Ive actually gone back to ant, as maven 2 went overboard with all the new features.
Ant is a build tool, and it works out greate for me
Jim, I had similar feelings in the beginning. It took me half a year of Maven usage until I dared to dive into writing my own Mojos - and surprise, surprise: It's really simple - apart from some api-atrocities, and, of course, you can do anything you want. No xml involved.
Marcus, I agree Mojos are fairly straightforward to implement, but they're still relatively heavy compared to Ant tasks, IMHO. So yes, I'd prefer Java to XML, but neither is ideal for a build scripting language.
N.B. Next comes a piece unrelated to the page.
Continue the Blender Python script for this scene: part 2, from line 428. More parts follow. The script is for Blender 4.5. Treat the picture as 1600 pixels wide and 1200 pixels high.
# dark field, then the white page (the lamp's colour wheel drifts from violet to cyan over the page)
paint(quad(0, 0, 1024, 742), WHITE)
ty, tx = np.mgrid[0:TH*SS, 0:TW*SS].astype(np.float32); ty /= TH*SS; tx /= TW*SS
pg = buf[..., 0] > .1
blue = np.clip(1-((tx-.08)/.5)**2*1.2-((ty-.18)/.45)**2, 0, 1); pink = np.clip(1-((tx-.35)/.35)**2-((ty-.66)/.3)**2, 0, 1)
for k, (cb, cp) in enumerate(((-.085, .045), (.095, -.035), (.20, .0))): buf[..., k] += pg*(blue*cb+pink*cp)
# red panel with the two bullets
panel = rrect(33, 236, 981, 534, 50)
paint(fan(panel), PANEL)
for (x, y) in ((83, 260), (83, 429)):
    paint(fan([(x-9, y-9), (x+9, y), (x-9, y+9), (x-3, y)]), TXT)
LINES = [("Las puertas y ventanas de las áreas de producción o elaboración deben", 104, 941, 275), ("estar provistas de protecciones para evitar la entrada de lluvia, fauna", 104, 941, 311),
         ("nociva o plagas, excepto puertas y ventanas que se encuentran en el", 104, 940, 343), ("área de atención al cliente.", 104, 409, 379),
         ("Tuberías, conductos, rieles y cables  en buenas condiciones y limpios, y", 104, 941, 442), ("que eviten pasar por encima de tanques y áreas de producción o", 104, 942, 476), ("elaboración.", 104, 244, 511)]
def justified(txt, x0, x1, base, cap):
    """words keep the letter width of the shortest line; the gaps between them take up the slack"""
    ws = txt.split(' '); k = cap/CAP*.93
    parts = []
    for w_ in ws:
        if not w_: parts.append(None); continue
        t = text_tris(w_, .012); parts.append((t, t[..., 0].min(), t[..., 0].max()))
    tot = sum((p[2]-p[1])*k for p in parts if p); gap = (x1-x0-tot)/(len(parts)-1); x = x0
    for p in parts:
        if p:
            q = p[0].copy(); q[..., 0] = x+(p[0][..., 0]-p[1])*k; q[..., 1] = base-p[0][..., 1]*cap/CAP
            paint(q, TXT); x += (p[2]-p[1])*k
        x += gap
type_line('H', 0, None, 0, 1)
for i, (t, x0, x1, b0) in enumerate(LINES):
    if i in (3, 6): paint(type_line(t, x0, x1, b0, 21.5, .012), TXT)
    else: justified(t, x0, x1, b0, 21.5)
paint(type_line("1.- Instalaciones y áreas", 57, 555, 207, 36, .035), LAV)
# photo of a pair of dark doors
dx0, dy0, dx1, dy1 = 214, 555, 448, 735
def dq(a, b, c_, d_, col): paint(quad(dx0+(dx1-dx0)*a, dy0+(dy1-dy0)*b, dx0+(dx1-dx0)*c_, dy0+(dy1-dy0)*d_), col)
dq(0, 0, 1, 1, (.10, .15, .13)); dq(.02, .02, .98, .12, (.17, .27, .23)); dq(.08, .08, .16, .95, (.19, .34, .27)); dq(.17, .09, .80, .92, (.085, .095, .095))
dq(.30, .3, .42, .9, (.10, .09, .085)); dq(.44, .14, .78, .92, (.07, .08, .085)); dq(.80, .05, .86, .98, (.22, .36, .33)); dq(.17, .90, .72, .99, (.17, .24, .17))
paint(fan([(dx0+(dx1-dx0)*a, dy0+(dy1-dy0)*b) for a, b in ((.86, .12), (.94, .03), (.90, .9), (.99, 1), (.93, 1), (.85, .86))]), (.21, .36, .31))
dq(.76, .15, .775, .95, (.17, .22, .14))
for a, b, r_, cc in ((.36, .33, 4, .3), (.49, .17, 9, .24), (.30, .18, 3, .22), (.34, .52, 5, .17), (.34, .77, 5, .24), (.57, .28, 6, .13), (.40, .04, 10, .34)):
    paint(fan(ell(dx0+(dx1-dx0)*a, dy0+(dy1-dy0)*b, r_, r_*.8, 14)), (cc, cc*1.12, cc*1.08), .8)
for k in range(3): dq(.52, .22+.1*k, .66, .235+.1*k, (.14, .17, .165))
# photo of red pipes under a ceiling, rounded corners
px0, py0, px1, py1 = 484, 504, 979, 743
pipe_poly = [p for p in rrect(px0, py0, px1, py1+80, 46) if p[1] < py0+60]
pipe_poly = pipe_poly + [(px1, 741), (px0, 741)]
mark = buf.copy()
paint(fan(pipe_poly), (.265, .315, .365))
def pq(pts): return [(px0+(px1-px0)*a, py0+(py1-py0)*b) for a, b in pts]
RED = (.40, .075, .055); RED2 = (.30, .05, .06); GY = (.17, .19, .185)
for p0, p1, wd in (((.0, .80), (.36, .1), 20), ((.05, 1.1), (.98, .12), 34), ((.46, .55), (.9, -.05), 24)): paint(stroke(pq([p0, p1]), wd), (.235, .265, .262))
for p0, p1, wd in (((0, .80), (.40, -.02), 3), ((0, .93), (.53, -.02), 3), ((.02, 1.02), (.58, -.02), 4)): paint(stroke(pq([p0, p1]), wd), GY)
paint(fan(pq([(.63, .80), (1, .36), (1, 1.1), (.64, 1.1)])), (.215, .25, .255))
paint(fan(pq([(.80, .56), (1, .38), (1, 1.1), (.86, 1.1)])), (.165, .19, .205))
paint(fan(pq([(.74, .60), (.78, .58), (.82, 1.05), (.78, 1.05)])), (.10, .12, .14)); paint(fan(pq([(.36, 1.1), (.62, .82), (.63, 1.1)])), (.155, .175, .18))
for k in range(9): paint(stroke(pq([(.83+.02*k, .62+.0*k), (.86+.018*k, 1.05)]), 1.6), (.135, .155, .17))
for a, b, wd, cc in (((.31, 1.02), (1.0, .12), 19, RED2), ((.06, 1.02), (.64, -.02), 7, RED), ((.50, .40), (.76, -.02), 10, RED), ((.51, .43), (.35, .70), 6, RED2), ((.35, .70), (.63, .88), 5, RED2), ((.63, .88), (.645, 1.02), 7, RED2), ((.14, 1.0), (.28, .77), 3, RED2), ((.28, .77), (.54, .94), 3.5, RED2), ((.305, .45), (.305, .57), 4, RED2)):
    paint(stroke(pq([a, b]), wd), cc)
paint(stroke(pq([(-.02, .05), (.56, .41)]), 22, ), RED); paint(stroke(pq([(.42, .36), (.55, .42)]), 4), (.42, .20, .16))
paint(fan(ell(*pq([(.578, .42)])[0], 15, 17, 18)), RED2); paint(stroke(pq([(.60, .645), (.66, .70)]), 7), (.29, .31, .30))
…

Maybe Raven will pleasantly surprise us. (http://raven.rubyforge.org)
I write most of my Maven Mojos in Ruby - actually:
http://mojo.codehaus.org/jruby-maven-plugin/howto.html
I definetely agree that few enterprise projects are typical, as a result maven tries to make you wear an iron cloth.
Moreover, if you are trying to use it within Eclipse, it is highly possible that your IDE will function no more than Notepad because of unmature Eclipse plugin support.
I still don't want to give up ant's flexibility, and if you are a software producer, it is possible that you will come up with some generic project structures, still sufficiently different than other enterprise projects, and ant tasks that could be reused over and over.
Finally, I want to emphasize that if you use ant, use it with ivy dependency management. Ivy is a really satisfactory dependency management tool. It is also very useful to construct a corporate repository.
Ant is a perfect example of a first order solution whose legs are little stubs. Sure, you can become an ant guru and make your midget run faster than the others, but you are still siring a midget. Kenan's argument is a common one: it let's me put things where I want. You can do that in Maven!? Personally, I don't find that to be so important, especially when the resulting structure is what matters and that is also, as a rule, dictated (JEE), so what's the point?
I do agree that the eclipse support for Maven is anemic.